Gravitational Waves from Gauge Quanta Produced during Inflation

TL;DR

This paper studies how a fast-rolling axion during inflation can produce gauge quanta that generate gravitational waves, with the amplitude depending on the axion decay constant and including effects of backreaction.

Contribution

It provides a detailed analysis of gravitational wave production from gauge quanta in a spectator axion model, incorporating strong backreaction effects and deriving bounds on the GW spectrum.

Findings

Decreasing the axion decay constant enhances GW production.

The GW amplitude is constrained to be below 10^{-10} in the nHz to mHz range.
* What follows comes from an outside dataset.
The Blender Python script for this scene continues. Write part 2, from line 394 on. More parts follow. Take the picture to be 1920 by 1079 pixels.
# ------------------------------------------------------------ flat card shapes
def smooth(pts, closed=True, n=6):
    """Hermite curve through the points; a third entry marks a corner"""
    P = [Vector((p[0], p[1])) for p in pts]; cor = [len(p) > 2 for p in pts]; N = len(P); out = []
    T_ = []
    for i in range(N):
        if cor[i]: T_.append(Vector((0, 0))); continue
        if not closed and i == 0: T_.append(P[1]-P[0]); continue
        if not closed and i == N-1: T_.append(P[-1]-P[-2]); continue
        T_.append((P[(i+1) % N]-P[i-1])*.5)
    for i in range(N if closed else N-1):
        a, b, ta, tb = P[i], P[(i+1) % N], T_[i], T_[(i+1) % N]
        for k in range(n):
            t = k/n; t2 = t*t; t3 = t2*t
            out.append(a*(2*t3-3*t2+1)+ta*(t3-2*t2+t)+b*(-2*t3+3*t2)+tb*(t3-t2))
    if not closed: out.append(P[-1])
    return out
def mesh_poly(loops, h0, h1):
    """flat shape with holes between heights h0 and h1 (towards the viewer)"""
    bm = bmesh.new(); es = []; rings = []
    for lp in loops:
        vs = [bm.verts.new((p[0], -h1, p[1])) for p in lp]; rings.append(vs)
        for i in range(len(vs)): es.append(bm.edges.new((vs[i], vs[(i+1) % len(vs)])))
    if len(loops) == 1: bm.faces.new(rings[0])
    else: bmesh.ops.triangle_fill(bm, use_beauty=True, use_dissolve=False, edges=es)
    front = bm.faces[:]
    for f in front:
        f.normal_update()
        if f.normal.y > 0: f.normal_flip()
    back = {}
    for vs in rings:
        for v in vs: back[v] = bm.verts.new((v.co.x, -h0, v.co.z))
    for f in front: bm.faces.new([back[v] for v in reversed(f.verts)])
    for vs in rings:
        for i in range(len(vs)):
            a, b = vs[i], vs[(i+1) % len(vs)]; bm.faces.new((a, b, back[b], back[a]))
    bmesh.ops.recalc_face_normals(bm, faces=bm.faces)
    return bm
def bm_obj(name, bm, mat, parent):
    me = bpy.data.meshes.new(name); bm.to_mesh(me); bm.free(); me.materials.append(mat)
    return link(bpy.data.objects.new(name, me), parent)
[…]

A lower bound on the axion decay constant is established based on initial conditions.

Abstract

A fast-rolling axion can transfer its kinetic energy to a gauge field via the Chern-Simons coupling, leading to copious production of gauge quanta, which can act as a source of gravitational waves (GWs) with potentially observable amplitudes. In this work, we investigate GW production in a spectator axion model when strong backreaction is taken into account. We find that decreasing the decay constant of the axion enhances GW production. Since the initial value of the axion is larger than its quantum fluctuations, such a condition imposes a lower bound on the axion dacay constant, which sets an upper bound on the amplitude of the energy spectrum of GWs. As a result, the amplitude of the predicted GW energy spectrum is lower than $10^{-10}$ in the nHz to mHz frequency range.